AFT EMERGENCY MEETING CALLED FOR SEPT. 6

An emergency membership meeting of the St. Thomas-St. John Federation of Teachers has been called for 5:30 p.m. Wednesday, Sept. 6, at the Palms Court Harborview Hotel.
According to a brief press release from the AFT local distributed Thursday, "This meeting is being held to deal with contract status and future direction."
The union's school building representatives are to meet at 4 p.m. at the hotel prior to the general membership session.
On Monday, members of the St. Thomas-St. John local resoundingly rejected the three-year contract negotiated by union representatives and the Turnbull administration, 219 votes against the measure to 124 in favor. While their St. Croix counterparts approved the pact by a relatively slim margin, 165 to 142, the combined tallies added up to rejection, 361 to 289.
Classes for the 2000-01 year are scheduled to start Sept. 11, although construction work will still be going on at some schools and it appears unlikely that the teachers will have a contract in place.
One of the main sticking points in the contract presented to the membership for a vote Monday was agreement to drop all claims to 50 percent of the more than $100 million in retroactive pay the teachers are owed. The pact also provided for the union members to forgo pay hikes negotiated for last year and the 1995-96 school year, in return for some $8.6 million in raises and another $1.5 million in benefits over the three years of the contract.
Another concern expressed by members at the St. Thomas-St. John meeting Monday night was the need for more time to review the contract.
After AFT leaders from both districts met Tuesday, St. Croix local president Cecil Benjamin said the union had asked the administration to "take the issue of retroactive pay off the table for now and to focus on putting members on the correct salary step," the Daily News reported Wednesday.
The paper quoted St. Thomas-St. John AFT acting president Vernelle deLagarde as saying she and Benjamin "took the initiative" of approaching the administration on the retroactive pay issue without putting the matter to the membership first.
Meanwhile Tuesday evening, Government House distributed a press release in which Gov.
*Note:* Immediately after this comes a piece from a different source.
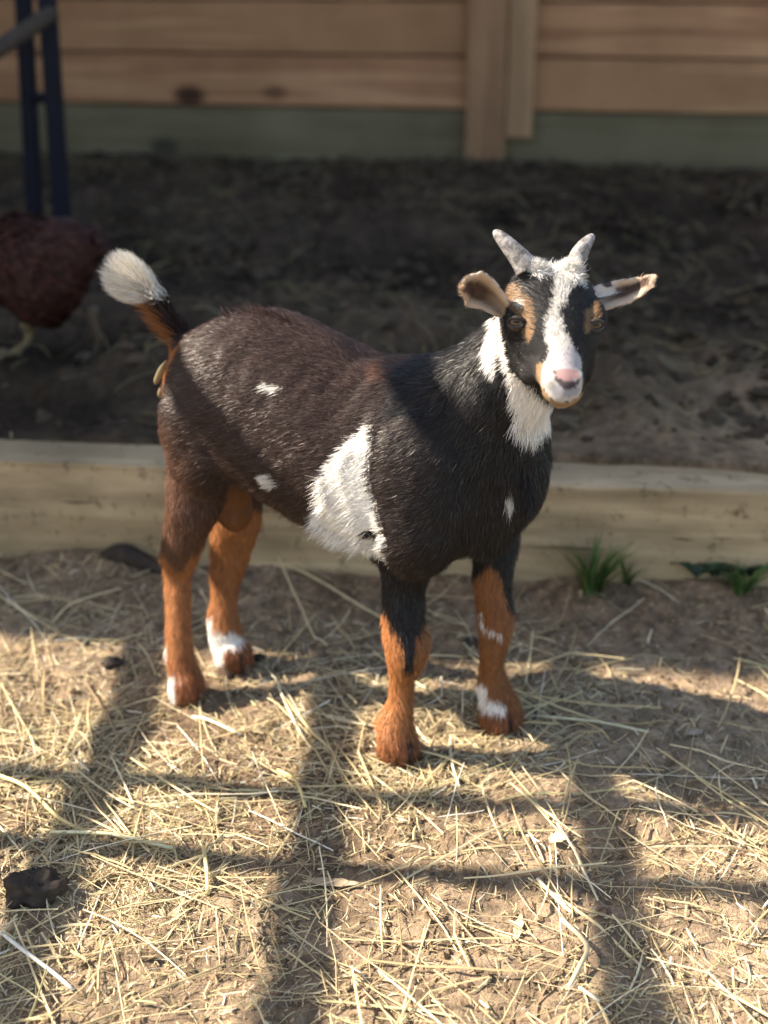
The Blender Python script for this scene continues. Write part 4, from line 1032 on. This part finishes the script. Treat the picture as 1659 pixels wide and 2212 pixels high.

Charles W. Turnbull said that, because of the government's dire financial straits, "the forgiveness of some amount of the retroactive debt has to be a part of any discussion about wage increases." And on Wednesday, chief labor negotiator Karen Andrews said she had told the union leaders that the government would not budge on the retroactive issue.
Benjamin noted that if the government refuses to drop that provision of the contract, negotiations could be at an impasse, The Avis reported Wednesday. In that case, both sides could agree to seek federal mediation or binding arbitration.